Hilary Mantel said: ‘My task, is unbricking the doorway: getting beyond that blank façade to the space behind, where our ancestors used to live.'
The talk will reflect on history, heritage and fiction, on memory and myth. In it Mantel will also consider how the barrier between the living and the dead is broken down in the imagination. The opportunity to find about more about Mantel’s writing process and what inspires elements of her work will follow the talk in the form of Questions and Answers, chaired by Professor Helen Taylor.
The University’s relationship with Hilary Mantel was strengthened in 2011, when Mantel was conferred with an Honorary Doctorate. She is currently a Visiting Professor in the College of Humanities.

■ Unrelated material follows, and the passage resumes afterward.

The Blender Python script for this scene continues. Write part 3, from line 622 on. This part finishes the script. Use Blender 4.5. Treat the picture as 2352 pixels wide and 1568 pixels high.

Hilary Mantel CBE is an internationally renowned author of thirteen books covering an astonishing range of genres and themes. She has won many prizes and honours for her work. Hilary Mantel’s most recent novels have confirmed her global reputation. ‘Wolf Hall’ was shortlisted for or won most prizes going: not only the Man Booker but also the inaugural Walter Scott Prize and the US National Book Critics Circle Award. ‘Bring Up the Bodies’, went one better, winning the 2012 Man Booker and the 2013 Costa Book Award, as well as being shortlisted for the 2013 Women’s Prize for Fiction.

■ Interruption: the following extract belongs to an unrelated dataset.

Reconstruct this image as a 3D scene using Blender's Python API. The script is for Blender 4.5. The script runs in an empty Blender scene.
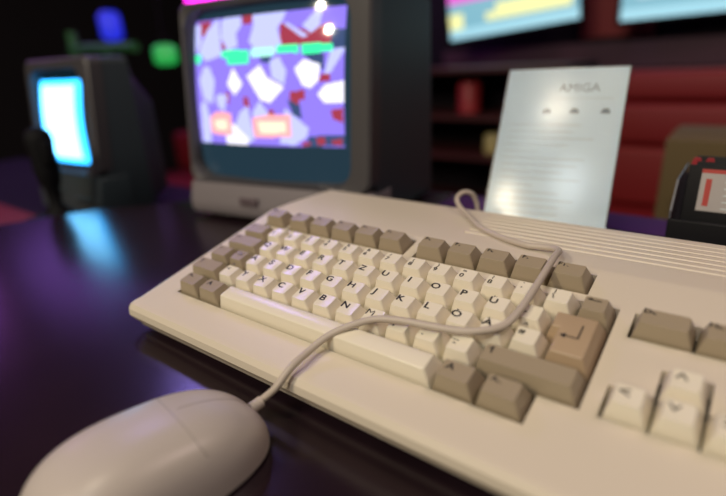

Professor Taylor said:“Mantel’s literary output is the most brilliantly original and varied of any contemporary writer, and her capture of international literary prizes testifies to her pre-eminence in the field.”
The talk ‘Vacant Possession: The Houses Where the Dead Live’ is at 7.30pm – 8.45pm Tuesday 29 October in the Alumni Auditorium, Forum, University of Exeter. Tickets are £5 (Students £3), tickets available from the Northcott Theatre Box Office 01392 493493.
Blackwell’s bookshop will be running a book signing after the talk, in the Forum Street with a selection of Hilary’s books on sale before and after the event.